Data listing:
-------------------------
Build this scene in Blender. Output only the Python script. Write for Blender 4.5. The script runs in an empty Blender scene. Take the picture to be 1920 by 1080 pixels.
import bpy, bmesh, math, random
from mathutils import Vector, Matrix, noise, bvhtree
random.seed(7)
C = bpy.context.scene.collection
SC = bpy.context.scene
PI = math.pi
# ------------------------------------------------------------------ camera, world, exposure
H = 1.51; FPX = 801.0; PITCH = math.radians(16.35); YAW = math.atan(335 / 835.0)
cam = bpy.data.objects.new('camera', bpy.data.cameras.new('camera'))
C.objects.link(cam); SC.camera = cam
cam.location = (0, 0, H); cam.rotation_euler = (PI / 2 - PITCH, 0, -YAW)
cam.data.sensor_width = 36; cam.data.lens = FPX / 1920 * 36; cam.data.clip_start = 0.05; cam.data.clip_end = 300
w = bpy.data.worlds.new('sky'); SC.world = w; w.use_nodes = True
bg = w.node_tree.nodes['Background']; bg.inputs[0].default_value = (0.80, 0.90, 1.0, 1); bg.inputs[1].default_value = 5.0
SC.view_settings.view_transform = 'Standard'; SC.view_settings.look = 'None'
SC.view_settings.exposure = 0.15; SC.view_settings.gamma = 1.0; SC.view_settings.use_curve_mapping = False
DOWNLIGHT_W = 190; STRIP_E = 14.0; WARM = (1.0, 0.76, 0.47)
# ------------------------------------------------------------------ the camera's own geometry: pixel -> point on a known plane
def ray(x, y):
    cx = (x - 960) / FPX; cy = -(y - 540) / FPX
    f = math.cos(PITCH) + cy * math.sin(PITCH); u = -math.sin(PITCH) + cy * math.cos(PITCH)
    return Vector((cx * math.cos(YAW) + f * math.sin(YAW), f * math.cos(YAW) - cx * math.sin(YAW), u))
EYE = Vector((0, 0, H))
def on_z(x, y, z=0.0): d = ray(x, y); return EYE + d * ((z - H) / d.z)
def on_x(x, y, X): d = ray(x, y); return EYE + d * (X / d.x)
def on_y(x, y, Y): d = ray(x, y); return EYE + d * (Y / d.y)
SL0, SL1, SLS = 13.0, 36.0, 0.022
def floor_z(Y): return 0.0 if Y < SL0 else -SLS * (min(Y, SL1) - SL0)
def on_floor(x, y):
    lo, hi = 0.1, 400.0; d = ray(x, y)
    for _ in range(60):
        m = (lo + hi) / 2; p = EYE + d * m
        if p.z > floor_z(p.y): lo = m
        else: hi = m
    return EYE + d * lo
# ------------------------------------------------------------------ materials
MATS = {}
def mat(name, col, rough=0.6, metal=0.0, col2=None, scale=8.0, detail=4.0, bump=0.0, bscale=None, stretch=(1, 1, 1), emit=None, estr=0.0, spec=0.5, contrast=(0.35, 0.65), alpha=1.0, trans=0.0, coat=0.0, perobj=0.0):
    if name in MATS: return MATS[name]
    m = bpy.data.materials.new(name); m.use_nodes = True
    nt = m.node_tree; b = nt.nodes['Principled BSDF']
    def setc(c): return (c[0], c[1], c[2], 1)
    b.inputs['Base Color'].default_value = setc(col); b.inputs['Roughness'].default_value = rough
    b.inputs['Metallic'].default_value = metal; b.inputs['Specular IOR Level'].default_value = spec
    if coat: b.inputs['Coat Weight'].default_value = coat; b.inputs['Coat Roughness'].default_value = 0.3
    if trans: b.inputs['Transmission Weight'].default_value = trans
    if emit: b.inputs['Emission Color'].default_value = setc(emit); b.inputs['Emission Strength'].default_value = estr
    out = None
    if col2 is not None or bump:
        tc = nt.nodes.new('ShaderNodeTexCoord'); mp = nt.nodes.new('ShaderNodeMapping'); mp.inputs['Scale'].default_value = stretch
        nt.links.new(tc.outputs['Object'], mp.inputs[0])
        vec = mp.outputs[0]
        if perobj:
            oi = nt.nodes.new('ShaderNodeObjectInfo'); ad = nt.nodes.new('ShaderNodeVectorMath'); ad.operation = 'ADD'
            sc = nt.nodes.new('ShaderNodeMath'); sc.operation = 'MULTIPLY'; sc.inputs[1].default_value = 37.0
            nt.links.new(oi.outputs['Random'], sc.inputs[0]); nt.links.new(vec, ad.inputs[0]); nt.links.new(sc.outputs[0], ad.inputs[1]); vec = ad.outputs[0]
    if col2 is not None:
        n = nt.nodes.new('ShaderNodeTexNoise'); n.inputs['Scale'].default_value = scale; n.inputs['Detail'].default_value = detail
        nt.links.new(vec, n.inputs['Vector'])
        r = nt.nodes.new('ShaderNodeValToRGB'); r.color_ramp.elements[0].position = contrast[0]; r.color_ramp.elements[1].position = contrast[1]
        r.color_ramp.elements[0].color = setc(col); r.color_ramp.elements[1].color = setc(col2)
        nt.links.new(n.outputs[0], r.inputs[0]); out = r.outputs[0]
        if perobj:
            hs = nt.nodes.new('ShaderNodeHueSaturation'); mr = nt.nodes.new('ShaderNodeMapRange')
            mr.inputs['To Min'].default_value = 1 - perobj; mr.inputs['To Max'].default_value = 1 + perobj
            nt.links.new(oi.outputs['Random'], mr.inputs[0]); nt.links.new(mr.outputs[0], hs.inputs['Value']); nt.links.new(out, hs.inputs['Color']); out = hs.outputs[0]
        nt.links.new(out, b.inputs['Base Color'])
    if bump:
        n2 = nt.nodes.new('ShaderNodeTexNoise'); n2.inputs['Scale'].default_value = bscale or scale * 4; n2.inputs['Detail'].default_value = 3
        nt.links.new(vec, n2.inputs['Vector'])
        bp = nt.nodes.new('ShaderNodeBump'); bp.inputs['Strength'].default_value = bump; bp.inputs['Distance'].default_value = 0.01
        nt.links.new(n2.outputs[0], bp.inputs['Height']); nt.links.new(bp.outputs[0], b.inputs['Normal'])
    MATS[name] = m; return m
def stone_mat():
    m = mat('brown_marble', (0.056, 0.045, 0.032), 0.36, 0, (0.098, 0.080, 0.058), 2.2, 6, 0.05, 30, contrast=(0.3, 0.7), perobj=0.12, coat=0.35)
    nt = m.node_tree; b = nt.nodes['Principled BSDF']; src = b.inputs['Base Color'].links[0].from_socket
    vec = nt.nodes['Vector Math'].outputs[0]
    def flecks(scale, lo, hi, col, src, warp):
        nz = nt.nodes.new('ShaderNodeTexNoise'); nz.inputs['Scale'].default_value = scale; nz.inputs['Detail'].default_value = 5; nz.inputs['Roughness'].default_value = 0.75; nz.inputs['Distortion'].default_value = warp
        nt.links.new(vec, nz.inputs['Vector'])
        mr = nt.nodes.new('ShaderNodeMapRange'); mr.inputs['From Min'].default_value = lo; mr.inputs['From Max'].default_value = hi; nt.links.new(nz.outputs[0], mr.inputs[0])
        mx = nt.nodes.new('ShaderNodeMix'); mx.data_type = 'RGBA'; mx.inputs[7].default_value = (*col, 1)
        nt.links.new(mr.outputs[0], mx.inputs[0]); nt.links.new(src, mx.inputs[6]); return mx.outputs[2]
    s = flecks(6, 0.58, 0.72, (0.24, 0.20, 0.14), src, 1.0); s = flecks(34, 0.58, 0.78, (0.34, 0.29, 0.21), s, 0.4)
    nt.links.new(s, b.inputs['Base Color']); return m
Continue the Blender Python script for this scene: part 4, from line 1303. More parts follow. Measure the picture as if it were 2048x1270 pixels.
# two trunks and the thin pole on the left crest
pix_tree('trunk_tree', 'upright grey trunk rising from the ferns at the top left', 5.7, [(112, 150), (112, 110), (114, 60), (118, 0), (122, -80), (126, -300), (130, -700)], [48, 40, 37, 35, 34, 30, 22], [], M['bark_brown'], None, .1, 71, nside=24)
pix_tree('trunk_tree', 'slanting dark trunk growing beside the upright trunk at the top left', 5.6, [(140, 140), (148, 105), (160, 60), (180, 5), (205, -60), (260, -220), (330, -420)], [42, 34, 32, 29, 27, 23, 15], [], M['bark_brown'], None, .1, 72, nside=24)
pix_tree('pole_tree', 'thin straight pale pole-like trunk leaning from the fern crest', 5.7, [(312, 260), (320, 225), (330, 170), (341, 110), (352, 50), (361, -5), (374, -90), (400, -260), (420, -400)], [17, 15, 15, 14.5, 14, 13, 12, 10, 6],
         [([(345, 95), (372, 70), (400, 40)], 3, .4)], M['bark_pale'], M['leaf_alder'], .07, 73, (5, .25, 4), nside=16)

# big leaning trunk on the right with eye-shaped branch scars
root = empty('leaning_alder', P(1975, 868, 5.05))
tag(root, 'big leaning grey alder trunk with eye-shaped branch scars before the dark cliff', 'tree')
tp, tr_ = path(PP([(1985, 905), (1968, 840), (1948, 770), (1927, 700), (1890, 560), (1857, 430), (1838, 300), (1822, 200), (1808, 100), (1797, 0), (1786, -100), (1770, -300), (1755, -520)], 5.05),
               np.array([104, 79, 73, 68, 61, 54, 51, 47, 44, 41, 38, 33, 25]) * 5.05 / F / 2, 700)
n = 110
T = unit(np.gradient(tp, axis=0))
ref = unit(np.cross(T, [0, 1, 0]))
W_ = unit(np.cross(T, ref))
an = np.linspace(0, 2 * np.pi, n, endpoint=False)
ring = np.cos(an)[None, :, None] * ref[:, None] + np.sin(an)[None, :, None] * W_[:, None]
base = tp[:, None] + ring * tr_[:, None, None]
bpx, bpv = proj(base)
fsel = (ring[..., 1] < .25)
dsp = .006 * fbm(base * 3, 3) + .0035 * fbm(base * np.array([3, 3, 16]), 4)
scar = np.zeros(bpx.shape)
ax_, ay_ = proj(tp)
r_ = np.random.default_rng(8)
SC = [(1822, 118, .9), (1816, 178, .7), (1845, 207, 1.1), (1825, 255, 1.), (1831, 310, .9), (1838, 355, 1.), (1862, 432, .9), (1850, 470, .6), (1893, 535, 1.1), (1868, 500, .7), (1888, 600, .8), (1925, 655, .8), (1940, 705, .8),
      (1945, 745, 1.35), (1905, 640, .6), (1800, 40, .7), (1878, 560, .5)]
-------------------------
§ What this task involves
Quote word for word every line from the one that has "Continue the Blender" through the one that has "(5, .25, 4), nside=16)".

§ Task response
Continue the Blender Python script for this scene: part 4, from line 1303. More parts follow. Measure the picture as if it were 2048x1270 pixels.
# two trunks and the thin pole on the left crest
pix_tree('trunk_tree', 'upright grey trunk rising from the ferns at the top left', 5.7, [(112, 150), (112, 110), (114, 60), (118, 0), (122, -80), (126, -300), (130, -700)], [48, 40, 37, 35, 34, 30, 22], [], M['bark_brown'], None, .1, 71, nside=24)
pix_tree('trunk_tree', 'slanting dark trunk growing beside the upright trunk at the top left', 5.6, [(140, 140), (148, 105), (160, 60), (180, 5), (205, -60), (260, -220), (330, -420)], [42, 34, 32, 29, 27, 23, 15], [], M['bark_brown'], None, .1, 72, nside=24)
pix_tree('pole_tree', 'thin straight pale pole-like trunk leaning from the fern crest', 5.7, [(312, 260), (320, 225), (330, 170), (341, 110), (352, 50), (361, -5), (374, -90), (400, -260), (420, -400)], [17, 15, 15, 14.5, 14, 13, 12, 10, 6],
         [([(345, 95), (372, 70), (400, 40)], 3, .4)], M['bark_pale'], M['leaf_alder'], .07, 73, (5, .25, 4), nside=16)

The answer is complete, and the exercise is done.